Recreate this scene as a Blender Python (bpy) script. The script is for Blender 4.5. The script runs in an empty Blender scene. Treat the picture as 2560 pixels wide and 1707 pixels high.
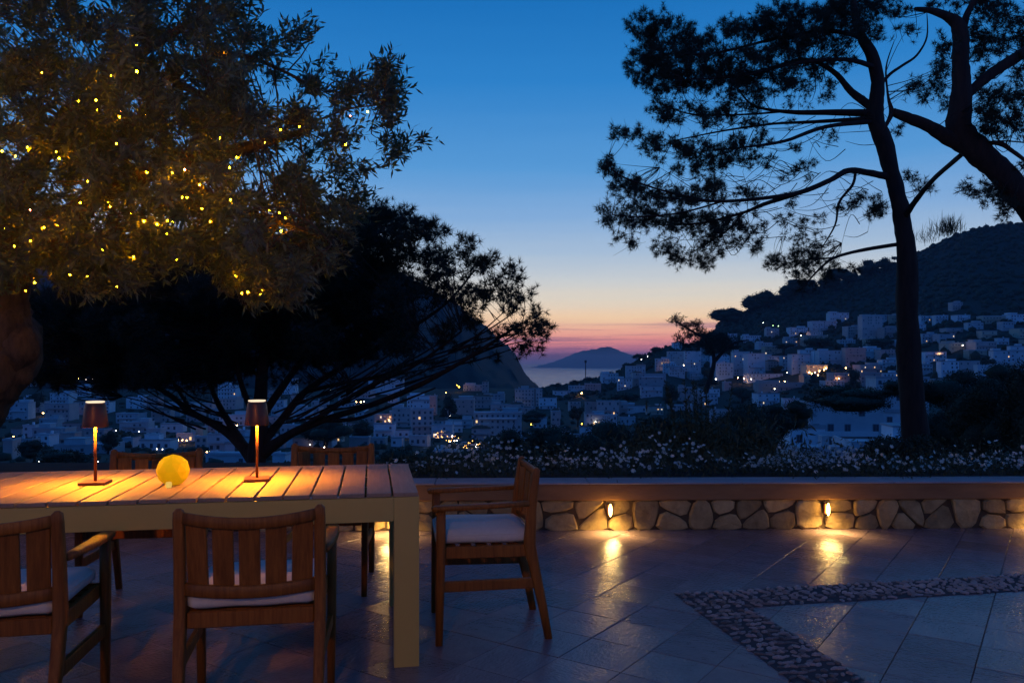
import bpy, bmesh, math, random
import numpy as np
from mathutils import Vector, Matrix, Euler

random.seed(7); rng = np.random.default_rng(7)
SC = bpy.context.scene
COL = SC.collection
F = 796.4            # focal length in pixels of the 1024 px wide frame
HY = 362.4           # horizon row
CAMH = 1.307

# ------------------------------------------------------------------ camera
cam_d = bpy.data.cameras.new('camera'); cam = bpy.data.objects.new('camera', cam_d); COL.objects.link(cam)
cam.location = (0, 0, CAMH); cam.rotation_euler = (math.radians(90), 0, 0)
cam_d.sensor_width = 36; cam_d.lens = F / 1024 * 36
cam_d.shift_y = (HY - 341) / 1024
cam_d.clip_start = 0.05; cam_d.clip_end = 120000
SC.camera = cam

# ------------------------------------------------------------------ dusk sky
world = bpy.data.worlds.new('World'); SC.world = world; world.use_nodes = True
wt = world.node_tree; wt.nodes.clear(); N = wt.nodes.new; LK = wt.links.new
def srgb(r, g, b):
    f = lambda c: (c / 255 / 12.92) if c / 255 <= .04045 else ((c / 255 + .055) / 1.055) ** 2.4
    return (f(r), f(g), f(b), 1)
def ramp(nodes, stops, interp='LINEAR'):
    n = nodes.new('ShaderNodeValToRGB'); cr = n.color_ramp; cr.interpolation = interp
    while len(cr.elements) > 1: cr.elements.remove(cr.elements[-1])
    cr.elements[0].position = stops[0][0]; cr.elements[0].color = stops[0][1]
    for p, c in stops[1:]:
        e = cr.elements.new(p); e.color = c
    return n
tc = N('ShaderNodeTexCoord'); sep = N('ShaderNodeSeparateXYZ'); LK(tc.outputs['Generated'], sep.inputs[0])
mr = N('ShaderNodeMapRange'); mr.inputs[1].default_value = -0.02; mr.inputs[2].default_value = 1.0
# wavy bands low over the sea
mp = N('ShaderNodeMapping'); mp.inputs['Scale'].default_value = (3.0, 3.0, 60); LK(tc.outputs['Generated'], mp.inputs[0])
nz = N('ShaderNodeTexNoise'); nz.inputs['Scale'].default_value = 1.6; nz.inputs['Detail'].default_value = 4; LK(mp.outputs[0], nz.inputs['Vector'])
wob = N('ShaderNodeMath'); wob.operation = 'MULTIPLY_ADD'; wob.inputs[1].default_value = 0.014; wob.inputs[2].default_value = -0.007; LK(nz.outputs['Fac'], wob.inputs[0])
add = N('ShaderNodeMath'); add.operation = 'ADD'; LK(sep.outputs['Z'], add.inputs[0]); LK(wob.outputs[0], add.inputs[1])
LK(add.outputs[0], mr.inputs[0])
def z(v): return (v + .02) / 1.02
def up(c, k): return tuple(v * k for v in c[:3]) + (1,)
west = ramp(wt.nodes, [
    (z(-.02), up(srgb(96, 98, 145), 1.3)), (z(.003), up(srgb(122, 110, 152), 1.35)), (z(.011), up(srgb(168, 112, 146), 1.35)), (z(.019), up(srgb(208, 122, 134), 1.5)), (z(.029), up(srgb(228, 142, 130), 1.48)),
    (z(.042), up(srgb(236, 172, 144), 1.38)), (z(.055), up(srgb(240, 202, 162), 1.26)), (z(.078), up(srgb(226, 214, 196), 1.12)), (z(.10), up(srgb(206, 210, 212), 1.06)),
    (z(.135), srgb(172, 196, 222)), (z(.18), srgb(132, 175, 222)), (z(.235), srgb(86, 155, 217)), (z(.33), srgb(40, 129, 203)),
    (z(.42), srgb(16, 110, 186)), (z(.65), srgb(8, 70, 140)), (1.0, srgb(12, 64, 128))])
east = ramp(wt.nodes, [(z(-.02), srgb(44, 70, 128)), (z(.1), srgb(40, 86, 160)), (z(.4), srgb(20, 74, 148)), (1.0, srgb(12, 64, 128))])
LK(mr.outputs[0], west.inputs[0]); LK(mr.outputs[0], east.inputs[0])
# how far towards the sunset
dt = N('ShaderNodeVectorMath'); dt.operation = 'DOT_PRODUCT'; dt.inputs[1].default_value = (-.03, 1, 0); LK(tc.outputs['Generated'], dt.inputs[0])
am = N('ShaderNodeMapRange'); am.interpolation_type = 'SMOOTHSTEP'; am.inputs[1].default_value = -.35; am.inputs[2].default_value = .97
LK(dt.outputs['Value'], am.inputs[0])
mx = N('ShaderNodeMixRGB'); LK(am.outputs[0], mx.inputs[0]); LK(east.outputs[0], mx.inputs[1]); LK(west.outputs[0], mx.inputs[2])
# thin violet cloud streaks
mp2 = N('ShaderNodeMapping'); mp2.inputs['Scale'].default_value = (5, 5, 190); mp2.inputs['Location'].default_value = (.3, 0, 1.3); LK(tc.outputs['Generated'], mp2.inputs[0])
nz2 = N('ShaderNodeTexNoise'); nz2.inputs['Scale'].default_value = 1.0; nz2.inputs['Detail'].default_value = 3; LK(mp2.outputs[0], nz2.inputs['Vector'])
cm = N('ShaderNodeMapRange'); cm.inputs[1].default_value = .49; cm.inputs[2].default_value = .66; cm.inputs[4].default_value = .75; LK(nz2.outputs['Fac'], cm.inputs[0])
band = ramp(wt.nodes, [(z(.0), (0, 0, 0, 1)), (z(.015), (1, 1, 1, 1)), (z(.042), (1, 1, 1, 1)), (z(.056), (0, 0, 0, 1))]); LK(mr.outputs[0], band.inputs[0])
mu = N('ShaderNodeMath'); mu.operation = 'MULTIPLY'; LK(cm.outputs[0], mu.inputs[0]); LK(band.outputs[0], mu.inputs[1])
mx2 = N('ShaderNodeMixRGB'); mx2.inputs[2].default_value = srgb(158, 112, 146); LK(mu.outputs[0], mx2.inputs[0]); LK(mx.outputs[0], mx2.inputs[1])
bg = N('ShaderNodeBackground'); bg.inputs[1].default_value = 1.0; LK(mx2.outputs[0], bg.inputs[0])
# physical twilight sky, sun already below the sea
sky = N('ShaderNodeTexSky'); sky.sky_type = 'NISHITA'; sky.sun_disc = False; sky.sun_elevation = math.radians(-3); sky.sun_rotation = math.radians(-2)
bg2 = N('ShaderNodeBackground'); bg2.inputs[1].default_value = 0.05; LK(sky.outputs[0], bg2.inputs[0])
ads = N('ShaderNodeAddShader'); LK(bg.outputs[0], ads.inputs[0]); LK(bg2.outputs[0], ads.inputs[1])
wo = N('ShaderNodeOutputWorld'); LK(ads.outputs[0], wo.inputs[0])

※

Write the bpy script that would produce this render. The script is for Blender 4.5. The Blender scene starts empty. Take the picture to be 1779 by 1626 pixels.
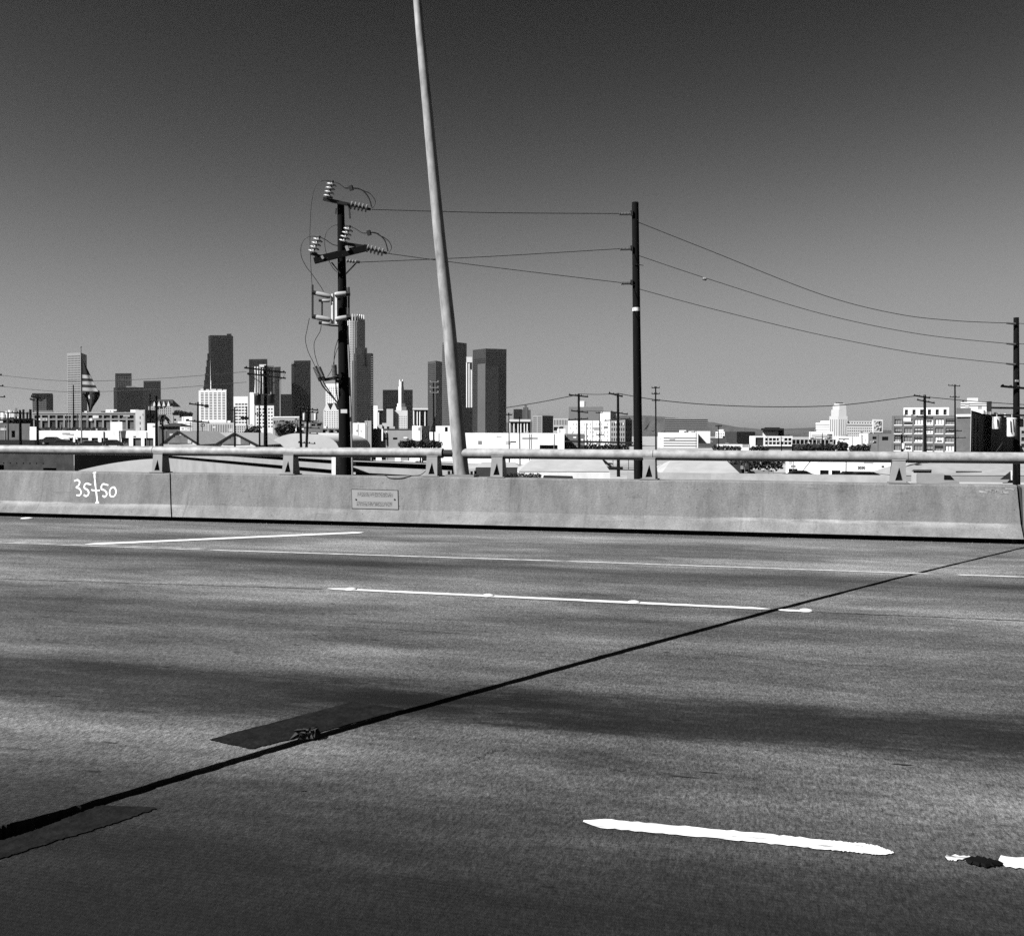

※

Stated exercise -
Of the lines above, quote exactly those from the one with "Recreate this scene" through the one with "CAMH = 1.307", ends included; pictures stay out.

Solution to this exercise -
Recreate this scene as a Blender Python (bpy) script. The script is for Blender 4.5. The script runs in an empty Blender scene. Treat the picture as 2560 pixels wide and 1707 pixels high.
import bpy, bmesh, math, random
import numpy as np
from mathutils import Vector, Matrix, Euler

random.seed(7); rng = np.random.default_rng(7)
SC = bpy.context.scene
COL = SC.collection
F = 796.4            # focal length in pixels of the 1024 px wide frame
HY = 362.4           # horizon row
CAMH = 1.307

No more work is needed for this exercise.